■ Raw data:

════

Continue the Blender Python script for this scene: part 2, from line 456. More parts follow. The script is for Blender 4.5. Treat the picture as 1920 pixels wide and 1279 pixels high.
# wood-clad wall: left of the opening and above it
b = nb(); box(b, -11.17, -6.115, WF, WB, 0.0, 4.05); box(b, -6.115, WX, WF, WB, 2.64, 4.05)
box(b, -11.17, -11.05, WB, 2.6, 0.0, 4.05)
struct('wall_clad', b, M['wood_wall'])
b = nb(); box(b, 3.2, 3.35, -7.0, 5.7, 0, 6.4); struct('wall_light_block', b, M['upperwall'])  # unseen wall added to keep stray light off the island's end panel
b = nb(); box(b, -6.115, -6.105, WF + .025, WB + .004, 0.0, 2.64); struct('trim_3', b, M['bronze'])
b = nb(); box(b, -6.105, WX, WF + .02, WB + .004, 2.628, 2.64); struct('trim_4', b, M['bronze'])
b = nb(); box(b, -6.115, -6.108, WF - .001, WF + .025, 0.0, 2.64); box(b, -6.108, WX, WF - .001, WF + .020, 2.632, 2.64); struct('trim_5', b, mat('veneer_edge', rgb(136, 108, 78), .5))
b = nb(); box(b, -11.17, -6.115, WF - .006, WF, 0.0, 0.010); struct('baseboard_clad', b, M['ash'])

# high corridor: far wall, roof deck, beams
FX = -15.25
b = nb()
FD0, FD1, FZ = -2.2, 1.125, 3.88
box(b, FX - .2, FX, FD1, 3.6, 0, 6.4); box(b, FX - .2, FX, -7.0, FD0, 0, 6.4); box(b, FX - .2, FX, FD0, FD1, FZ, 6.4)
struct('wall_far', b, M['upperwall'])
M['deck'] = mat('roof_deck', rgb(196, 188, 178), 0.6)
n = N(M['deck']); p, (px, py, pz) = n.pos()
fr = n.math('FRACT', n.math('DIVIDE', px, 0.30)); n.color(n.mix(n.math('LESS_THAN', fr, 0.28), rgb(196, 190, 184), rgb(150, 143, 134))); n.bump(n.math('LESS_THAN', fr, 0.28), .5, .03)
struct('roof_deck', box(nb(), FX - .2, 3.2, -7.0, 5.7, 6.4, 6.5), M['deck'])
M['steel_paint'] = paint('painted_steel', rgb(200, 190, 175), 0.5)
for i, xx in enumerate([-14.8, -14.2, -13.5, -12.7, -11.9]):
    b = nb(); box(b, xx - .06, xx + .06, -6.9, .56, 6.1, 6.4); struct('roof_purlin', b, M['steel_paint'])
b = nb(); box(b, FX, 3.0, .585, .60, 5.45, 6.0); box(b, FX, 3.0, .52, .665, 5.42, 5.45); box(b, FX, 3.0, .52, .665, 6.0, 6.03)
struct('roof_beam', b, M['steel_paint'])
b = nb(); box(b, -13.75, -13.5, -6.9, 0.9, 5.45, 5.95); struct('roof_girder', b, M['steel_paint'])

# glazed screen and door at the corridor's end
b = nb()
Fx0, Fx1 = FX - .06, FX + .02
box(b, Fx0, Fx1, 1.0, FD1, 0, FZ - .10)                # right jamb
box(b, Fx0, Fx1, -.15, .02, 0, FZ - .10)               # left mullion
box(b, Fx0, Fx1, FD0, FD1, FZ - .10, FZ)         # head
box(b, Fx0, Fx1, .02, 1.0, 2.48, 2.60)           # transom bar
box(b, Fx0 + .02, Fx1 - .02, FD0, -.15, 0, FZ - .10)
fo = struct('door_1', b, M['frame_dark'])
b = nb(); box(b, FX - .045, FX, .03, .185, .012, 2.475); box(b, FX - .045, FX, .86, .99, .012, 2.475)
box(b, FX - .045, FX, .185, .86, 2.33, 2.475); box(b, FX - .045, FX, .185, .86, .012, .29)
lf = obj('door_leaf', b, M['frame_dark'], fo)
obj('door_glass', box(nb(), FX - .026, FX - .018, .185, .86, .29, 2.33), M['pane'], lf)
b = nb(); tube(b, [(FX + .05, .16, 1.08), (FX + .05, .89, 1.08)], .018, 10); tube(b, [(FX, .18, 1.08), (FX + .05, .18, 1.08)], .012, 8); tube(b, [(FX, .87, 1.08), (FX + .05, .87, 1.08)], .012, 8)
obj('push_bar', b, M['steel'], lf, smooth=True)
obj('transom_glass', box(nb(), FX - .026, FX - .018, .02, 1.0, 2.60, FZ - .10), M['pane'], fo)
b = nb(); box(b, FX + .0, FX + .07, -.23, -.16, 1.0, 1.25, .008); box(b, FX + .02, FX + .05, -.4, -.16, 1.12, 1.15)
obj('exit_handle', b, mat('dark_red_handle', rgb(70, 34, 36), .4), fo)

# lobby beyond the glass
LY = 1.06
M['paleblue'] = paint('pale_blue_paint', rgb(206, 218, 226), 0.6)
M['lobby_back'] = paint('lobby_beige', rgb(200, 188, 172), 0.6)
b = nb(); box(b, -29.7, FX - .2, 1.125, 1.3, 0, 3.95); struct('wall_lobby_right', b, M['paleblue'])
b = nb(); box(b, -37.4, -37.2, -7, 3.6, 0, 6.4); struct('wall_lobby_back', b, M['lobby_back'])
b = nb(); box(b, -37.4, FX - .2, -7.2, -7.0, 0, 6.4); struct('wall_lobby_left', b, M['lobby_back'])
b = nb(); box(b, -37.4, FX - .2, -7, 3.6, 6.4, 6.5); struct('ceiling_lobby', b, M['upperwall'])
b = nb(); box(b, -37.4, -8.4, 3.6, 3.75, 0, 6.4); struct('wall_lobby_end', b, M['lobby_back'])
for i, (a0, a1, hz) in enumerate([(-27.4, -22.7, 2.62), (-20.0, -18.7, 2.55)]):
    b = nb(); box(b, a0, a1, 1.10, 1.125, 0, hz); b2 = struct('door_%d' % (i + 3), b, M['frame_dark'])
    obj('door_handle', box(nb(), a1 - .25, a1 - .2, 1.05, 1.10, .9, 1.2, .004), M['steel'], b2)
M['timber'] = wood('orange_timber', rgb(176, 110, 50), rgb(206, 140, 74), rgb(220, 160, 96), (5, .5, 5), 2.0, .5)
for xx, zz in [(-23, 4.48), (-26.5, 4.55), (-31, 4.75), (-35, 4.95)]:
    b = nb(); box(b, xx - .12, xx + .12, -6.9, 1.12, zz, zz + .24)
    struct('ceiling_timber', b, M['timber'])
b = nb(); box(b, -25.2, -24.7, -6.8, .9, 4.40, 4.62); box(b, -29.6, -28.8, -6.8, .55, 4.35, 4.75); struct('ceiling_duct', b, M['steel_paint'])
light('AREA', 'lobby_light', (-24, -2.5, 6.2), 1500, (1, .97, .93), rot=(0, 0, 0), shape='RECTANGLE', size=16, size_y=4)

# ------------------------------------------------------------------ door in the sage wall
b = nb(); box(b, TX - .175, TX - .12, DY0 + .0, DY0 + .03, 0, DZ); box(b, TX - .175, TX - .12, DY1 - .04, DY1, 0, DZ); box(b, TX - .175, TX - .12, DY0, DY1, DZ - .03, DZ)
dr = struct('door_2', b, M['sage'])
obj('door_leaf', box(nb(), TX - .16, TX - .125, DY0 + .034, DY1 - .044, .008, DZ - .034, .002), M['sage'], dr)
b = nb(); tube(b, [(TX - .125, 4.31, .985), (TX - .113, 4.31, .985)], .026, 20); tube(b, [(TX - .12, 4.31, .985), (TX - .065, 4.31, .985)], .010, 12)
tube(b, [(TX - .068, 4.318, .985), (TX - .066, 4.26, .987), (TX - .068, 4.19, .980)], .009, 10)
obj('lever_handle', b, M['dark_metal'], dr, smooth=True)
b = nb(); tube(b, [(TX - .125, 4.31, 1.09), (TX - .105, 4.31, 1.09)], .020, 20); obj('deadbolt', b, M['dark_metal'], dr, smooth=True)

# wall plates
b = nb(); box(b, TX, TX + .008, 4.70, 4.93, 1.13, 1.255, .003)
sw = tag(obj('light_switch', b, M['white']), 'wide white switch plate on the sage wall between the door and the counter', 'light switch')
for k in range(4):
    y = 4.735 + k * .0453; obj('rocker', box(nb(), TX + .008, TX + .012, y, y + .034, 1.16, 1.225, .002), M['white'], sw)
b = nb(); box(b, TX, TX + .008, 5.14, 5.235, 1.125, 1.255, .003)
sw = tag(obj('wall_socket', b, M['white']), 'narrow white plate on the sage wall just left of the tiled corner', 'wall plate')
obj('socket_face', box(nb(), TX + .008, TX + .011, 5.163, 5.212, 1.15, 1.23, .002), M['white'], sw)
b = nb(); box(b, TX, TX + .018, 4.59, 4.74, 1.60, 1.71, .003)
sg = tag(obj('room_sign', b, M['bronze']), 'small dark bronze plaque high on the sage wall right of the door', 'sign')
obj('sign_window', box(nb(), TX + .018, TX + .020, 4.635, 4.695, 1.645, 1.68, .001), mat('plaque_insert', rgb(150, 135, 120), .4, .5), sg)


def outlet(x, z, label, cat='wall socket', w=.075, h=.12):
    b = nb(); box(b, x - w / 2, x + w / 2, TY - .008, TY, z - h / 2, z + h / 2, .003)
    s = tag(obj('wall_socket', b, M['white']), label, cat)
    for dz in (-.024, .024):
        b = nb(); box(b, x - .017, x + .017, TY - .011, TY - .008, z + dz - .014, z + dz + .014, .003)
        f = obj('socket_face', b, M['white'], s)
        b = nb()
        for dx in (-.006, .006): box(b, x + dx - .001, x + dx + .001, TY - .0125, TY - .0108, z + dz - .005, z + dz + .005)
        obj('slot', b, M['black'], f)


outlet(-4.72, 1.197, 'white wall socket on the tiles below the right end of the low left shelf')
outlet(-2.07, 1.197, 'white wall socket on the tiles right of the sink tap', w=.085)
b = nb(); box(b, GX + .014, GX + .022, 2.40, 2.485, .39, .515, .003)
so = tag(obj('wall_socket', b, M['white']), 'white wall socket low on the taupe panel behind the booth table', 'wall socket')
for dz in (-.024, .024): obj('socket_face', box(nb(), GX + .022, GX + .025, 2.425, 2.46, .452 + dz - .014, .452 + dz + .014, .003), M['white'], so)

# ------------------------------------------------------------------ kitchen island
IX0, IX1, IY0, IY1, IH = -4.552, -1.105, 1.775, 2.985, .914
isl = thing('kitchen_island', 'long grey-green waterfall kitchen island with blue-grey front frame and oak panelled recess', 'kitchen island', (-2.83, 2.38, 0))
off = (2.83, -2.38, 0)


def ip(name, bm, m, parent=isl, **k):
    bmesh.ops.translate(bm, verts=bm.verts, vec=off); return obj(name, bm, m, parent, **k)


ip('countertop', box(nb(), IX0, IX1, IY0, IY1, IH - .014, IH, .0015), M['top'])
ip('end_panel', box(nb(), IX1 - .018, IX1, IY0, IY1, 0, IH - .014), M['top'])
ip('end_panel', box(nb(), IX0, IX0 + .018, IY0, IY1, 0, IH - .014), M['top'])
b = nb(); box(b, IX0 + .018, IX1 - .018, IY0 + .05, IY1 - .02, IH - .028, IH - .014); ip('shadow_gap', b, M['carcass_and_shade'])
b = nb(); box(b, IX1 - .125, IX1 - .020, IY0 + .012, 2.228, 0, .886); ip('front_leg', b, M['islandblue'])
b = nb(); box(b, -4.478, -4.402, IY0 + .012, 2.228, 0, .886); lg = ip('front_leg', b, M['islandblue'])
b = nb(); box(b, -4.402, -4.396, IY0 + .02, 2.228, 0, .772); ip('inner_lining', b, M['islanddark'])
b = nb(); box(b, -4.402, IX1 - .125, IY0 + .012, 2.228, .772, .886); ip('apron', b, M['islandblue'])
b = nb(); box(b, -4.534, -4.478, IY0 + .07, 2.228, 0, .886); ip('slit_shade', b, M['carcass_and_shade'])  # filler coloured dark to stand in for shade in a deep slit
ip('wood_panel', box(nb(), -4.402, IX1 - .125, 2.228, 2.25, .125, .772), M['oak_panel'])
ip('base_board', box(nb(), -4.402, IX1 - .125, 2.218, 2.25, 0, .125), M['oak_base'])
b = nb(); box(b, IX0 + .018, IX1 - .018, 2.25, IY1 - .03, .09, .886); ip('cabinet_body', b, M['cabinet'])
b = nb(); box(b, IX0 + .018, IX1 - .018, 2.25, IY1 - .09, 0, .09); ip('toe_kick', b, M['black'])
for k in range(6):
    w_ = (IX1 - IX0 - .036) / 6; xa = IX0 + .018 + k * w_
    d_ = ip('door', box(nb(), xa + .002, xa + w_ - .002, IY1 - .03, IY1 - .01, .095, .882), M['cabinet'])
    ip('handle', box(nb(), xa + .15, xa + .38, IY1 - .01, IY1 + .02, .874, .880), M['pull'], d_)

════

■ Short exercise: Pick each line holding the word "wide" out of the listing.

■ Solution to this task:
Continue the Blender Python script for this scene: part 2, from line 456. More parts follow. The script is for Blender 4.5. Treat the picture as 1920 pixels wide and 1279 pixels high.
sw = tag(obj('light_switch', b, M['white']), 'wide white switch plate on the sage wall between the door and the counter', 'light switch')